Later Monique and I sailed from Muiden to Enkhuizen, its colorful buildings famously askew as if on melting permafrost, and Hoorn, for which Cape Horn in South America was named by Magellan.   The working costumes and accents of each port were distinctive.   On this trip my progress was evident, as I didn't run aground, and nobody swore at me.   In Enkhuizen I learned to cope with the anthropomorphic capriciousness of the ship when going backward.   There a company representative tested my diesel engine, and without charge pronounced it fit to travel.
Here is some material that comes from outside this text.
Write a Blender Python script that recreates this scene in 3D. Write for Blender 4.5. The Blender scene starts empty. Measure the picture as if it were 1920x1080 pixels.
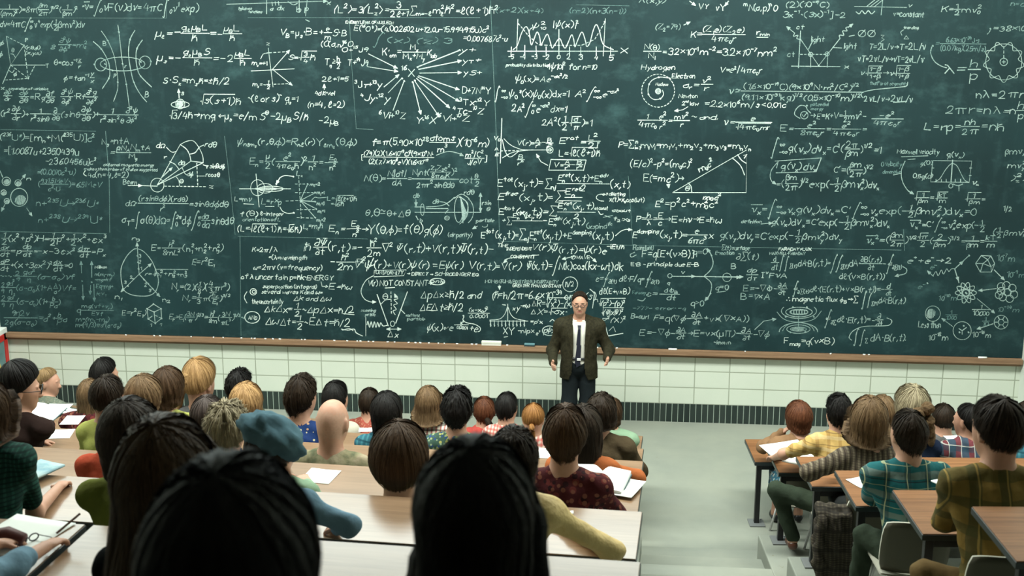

Mr. Bakker and I went by trolley to Rotterdam, whose modern buildings rose above ruins created by German bombers 16 years earlier, dramatically contrasting with the medieval architecture of Amsterdam, which had been spared the carnage.   He helped me buy things needed for the voyage ahead: wool clothing, books, charts, a ship's log.   The log is a rotor which is towed sufficiently behind the boat's wake to accurately turn a mileage indicator mounted on the stern.   I was told that a shark might eat the shiny spinning rotor, so I bought a spare.   I found Lloyds of London would ensure the boat for the crossing, but the 15% premium was too much for me.   At least it was encouraging that apparently they thought my chances of success were at least 8 to 1 (100/15 + their profit).

Most of this account is from vivid memories, but the following is from a letter I wrote. 

"I sailed from Muiden back to Volendam alone in strong winds, with full sails heeling the boat and the lee gunwale awash.   Needed welding could not be done on Sunday, so I worked on making shelves.   Seven cute girls and boys under 10, dressed in the local costumes, hung around the boat all afternoon, laughing at my poor Dutch, eating my chocolate, and making my work go pleasantly slow.   Many friendly people came to take pictures of the Swalker in the warm sunshine". 
Those were wonderful days....



Rex the neon sign maker on the Swalker foredeck.  A big bridge opens for us.


Then we sailed in the dark thirty miles down the coast to the fishing port and resort of Scheveningen, near the Hague.